= To be done =
Retype every line from the start of the data down to and including the line with "pp = at(722, 1800, .2);". Skip the pictures.

— START —

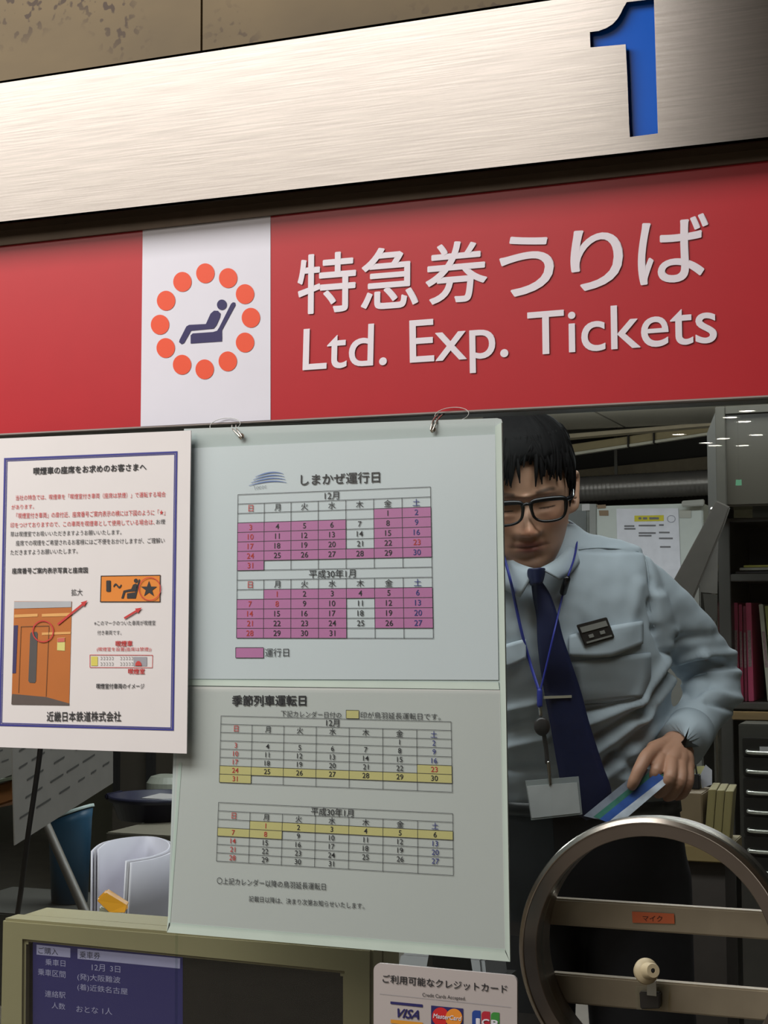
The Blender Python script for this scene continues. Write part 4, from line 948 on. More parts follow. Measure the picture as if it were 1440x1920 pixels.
# ticket machine glimpsed below the calendars
tm = thing('ticket_printer', 'grey machine glimpsed above the card sign', 'machine', V((at(800, 1850, .32).x, .32, .842)))
q = MB(); q.hexa([at(735, 1850, .30), at(912, 1860, .30), at(905, 1796, .34), at(750, 1786, .34)], [p+V((0, .09, 0)) for p in (at(735, 1850, .30), at(912, 1860, .30), at(905, 1796, .34), at(750, 1786, .34))])
me_lo = [p.z for p in q.v]
q.build('body', mat('machine_grey', (92, 90, 90), .45), tm, bevel=.004)
q = MB(); a_ = at(735, 1860, .30); b_ = at(912, 1870, .30); q.box((a_.x, .30, .842), (b_.x, .42, min(me_lo)+.002)); q.build('foot', mat('charcoal', (52, 50, 48)), tm)
q = MB(); slabpx(q, [(804, 1790), (880, 1797), (884, 1822), (800, 1812)], .296, .004); q.build('window', black_in, tm)
pp = at(722, 1800, .2); q = MB(); q.box((at(704, 1800, .22).x, .22, .842), (at(742, 1800, .22).x, .2215, pp.z+.012)); simple('white_card', 'white paper edge beside the monitor above the card sign', 'paper', q, mat('paper_warm', (180, 174, 160), .6))

# ------------------------------------------------------------------ the clerk
def sm(t): t = max(0.0, min(1.0, t)); return t*t*(3-2*t)
FWD = -AD.copy(); FWD.z = 0; FWD.normalize()          # he faces the camera side of the glass
RGT = AR.copy(); RGT.z = 0; RGT.normalize()           # towards the right of the picture
UP = V((0, 0, 1))
# ---- shirt: torso rings and two sleeves grown together
torso = [(1545, 905, 1268, .104, 2.47), (1500, 905, 1262, .106, 2.465), (1450, 890, 1256, .110, 2.46), (1390, 872, 1250, .114, 2.45), (1310, 845, 1254, .120, 2.44), (1230, 818, 1256, .124, 2.43), (1160, 802, 1250, .122, 2.43),
         (1100, 800, 1240, .114, 2.43), (1060, 822, 1226, .100, 2.43), (1032, 868, 1205, .086, 2.43), (1012, 905, 1160, .075, 2.435), (998, 932, 1100, .064, 2.44), (984, 940, 1082, .058, 2.445)]
def torso_ring(y, xl_, xr_, dz_, D, grow=1.0, n=48):
    c = dep((xl_+xr_)/2, y, D); hw = (xr_-xl_)/2*D/F*grow; out = []
    for k in range(n):
        a = 2*math.pi*k/n; ca, sa = math.cos(a), math.sin(a)
        out.append(c+RGT*(hw*math.copysign(abs(ca)**.85, ca))+FWD*(dz_*grow*math.copysign(abs(sa)**.85, sa)))
    return out
def dense(rows, k=3):
    out = []
    for i in range(len(rows)-1):
        for t in range(k):
            t = t/k; g = lambda j: rows[max(0, min(len(rows)-1, j))]
            out.append(tuple(0.5*(2*p1+(p2-p0)*t+(2*p0-5*p1+4*p2-p3)*t*t+(3*p1-p0-3*p2+p3)*t**3) for p0, p1, p2, p3 in zip(g(i-1), g(i), g(i+1), g(i+2))))
    return out+[rows[-1]]
sleeveR = [(1165, 1088, 2.43, .052), (1222, 1130, 2.45, .0515), (1288, 1202, 2.49, .051), (1330, 1256, 2.53, .0475), (1334, 1305, 2.49, .045), (1309, 1346, 2.42, .038), (1283, 1388, 2.36, .0335)]
sleeveL = [(858, 1092, 2.43, .056), (812, 1190, 2.46, .052), (782, 1280, 2.48, .048), (790, 1352, 2.42, .043), (806, 1404, 2.33, .037), (822, 1440, 2.27, .0335)]
def chain(mb, pts, k=1.0, **kw): mb.tube([dep(x, y, D) for x, y, D, r_ in pts], [r_*k for *_, r_ in pts], n=kw.pop('n', 28), sub=6, **kw)
b = MB(); b.rings([torso_ring(*t) for t in dense(torso, 3)]); chain(b, sleeveR, cap='flat'); chain(b, sleeveL, cap='flat')
me = remesh(b.mesh(), 0.0042, 14, 0.6)
# folds: (from, to, half-width px, height m); positive stands out, negative is a valley
folds = [((1100, 1360), (1200, 1316), 10, .006), ((1200, 1316), (1246, 1248), 9, .007), ((1120, 1412), (1206, 1345), 10, .007), ((1206, 1345), (1258, 1275), 9, .007), ((1140, 1455), (1225, 1375), 11, .006),
         ((1110, 1388), (1204, 1330), 8, -.006), ((1204, 1330), (1252, 1262), 7, -.007), ((1132, 1435), (1215, 1362), 8, -.005), ((1104, 1331), (1185, 1315), 6, -.004),
         ((1274, 1242), (1318, 1226), 8, .006), ((1318, 1226), (1372, 1226), 8, .006), ((1270, 1256), (1330, 1243), 7, -.007), ((1330, 1243), (1380, 1250), 6, -.005), ((1277, 1292), (1317, 1266), 8, .006), ((1317, 1266), (1380, 1262), 8, .005), ((1290, 1303), (1330, 1288), 7, -.006),
         ((1324, 1296), (1384, 1310), 8, .005), ((1330, 1316), (1375, 1330), 6, -.005), ((1222, 1130), (1232, 1180), 7, -.008), ((1232, 1180), (1248, 1222), 8, -.009), ((1240, 1120), (1262, 1180), 12, .006), ((1262, 1180), (1256, 1215), 9, .005), ((1285, 1120), (1330, 1185), 10, .003),
         ((1268, 1200), (1340, 1190), 9, -.004), ((1210, 1020), (1222, 1090), 5, -.003), ((1222, 1090), (1226, 1140), 5, -.003), ((1084, 1032), (1212, 1034), 3.5, -.0022),
         ((952, 1330), (1005, 1318), 8, .005), ((952, 1366), (1005, 1352), 8, -.005), ((952, 1400), (1020, 1385), 9, .005), ((952, 1440), (1030, 1440), 8, -.005), ((1180, 1180), (1200, 1100), 14, .003), ((1150, 1420), (1235, 1440), 10, -.005), ((1165, 1460), (1240, 1475), 10, .005)]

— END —

= Result =
The Blender Python script for this scene continues. Write part 4, from line 948 on. More parts follow. Measure the picture as if it were 1440x1920 pixels.
# ticket machine glimpsed below the calendars
tm = thing('ticket_printer', 'grey machine glimpsed above the card sign', 'machine', V((at(800, 1850, .32).x, .32, .842)))
q = MB(); q.hexa([at(735, 1850, .30), at(912, 1860, .30), at(905, 1796, .34), at(750, 1786, .34)], [p+V((0, .09, 0)) for p in (at(735, 1850, .30), at(912, 1860, .30), at(905, 1796, .34), at(750, 1786, .34))])
me_lo = [p.z for p in q.v]
q.build('body', mat('machine_grey', (92, 90, 90), .45), tm, bevel=.004)
q = MB(); a_ = at(735, 1860, .30); b_ = at(912, 1870, .30); q.box((a_.x, .30, .842), (b_.x, .42, min(me_lo)+.002)); q.build('foot', mat('charcoal', (52, 50, 48)), tm)
q = MB(); slabpx(q, [(804, 1790), (880, 1797), (884, 1822), (800, 1812)], .296, .004); q.build('window', black_in, tm)
pp = at(722, 1800, .2); q = MB(); q.box((at(704, 1800, .22).x, .22, .842), (at(742, 1800, .22).x, .2215, pp.z+.012)); simple('white_card', 'white paper edge beside the monitor above the card sign', 'paper', q, mat('paper_warm', (180, 174, 160), .6))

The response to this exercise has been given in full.